Saya tidak pernah bercita-cita menjadi prodiakon karena memang tidak pernah merasa layak untuk itu. Tetapi, Tuhanlah yang melayakkan saya menjadi prodiakon. Hidup tidak menjadi otomatis mudah setelah menjadi prodiakon, tetapi seperti kata Romo Tri dan Romo Budi: “Ayem mawon.” Masih banyak kesalahan yang saya lakukan ketika bertugas, entah salah ucap doa, salah nyanyi, lupa membawa kain purifikatoris, dan lain-lain, tetapi saya tetap bertahan, seperti pesan Romo Budi.
Dan seperti Zakeus, yang berkata: “Tuhan, setengah dari milikku akan kuberikan kepada orang miskin dan sekiranya ada sesuatu yang kuperas dari seseorang akan kukembalikan empat kali lipat,” sayapun berniat untuk memberikan diri saya, harta saya, talenta, waktu, dan semua yang bisa saya berikan agar nama Tuhan dipermuliakan.
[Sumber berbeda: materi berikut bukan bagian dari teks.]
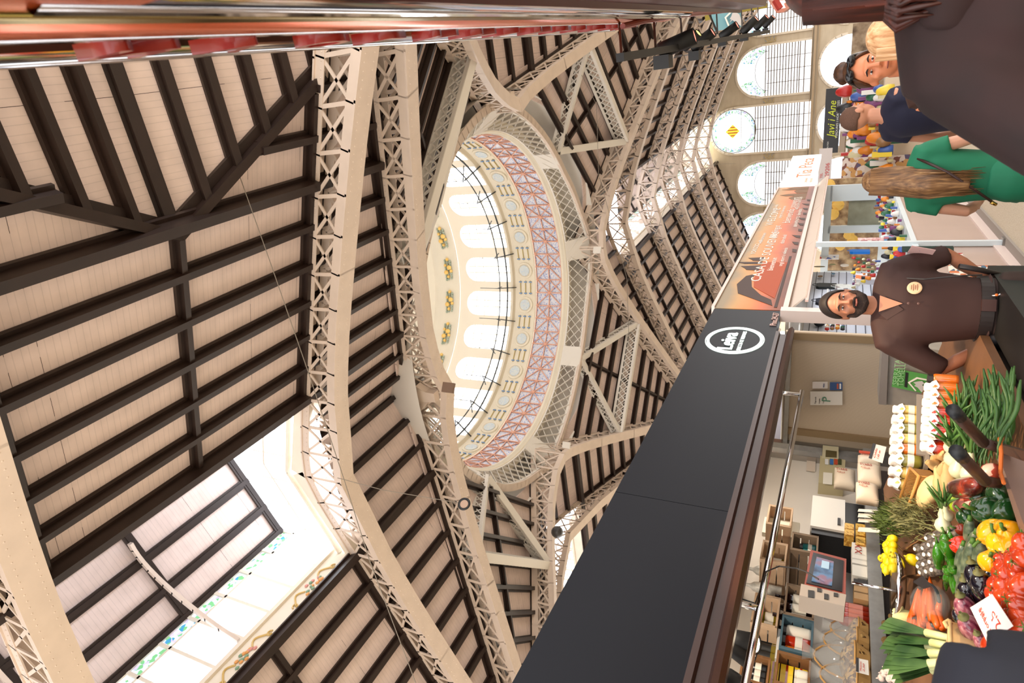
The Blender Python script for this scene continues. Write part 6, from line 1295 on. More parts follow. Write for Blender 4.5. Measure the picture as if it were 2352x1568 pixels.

Tidak muluk-muluk dengan masuk Serikat Jesus atau Ordo Carmelite, tetapi melalui pelayanan sehari-hari, seperti yang disarankan oleh Romo Budi di Salam. Mencari wajah Tuhan dalam segala hal dan peristiwa sehari-hari. Tuhan telah menerima saya apa adanya, dengan segala cacat dan cela. Sedemikian besar cinta Tuhan kepada saya yang hina ini, sampai Ia rela singgah di hati saya. Sukacita itu membuat saya buru-buru turun dari pohon dan berjalan bersama-Nya dengan riang gembira. Berkat ini sungguh luar biasa.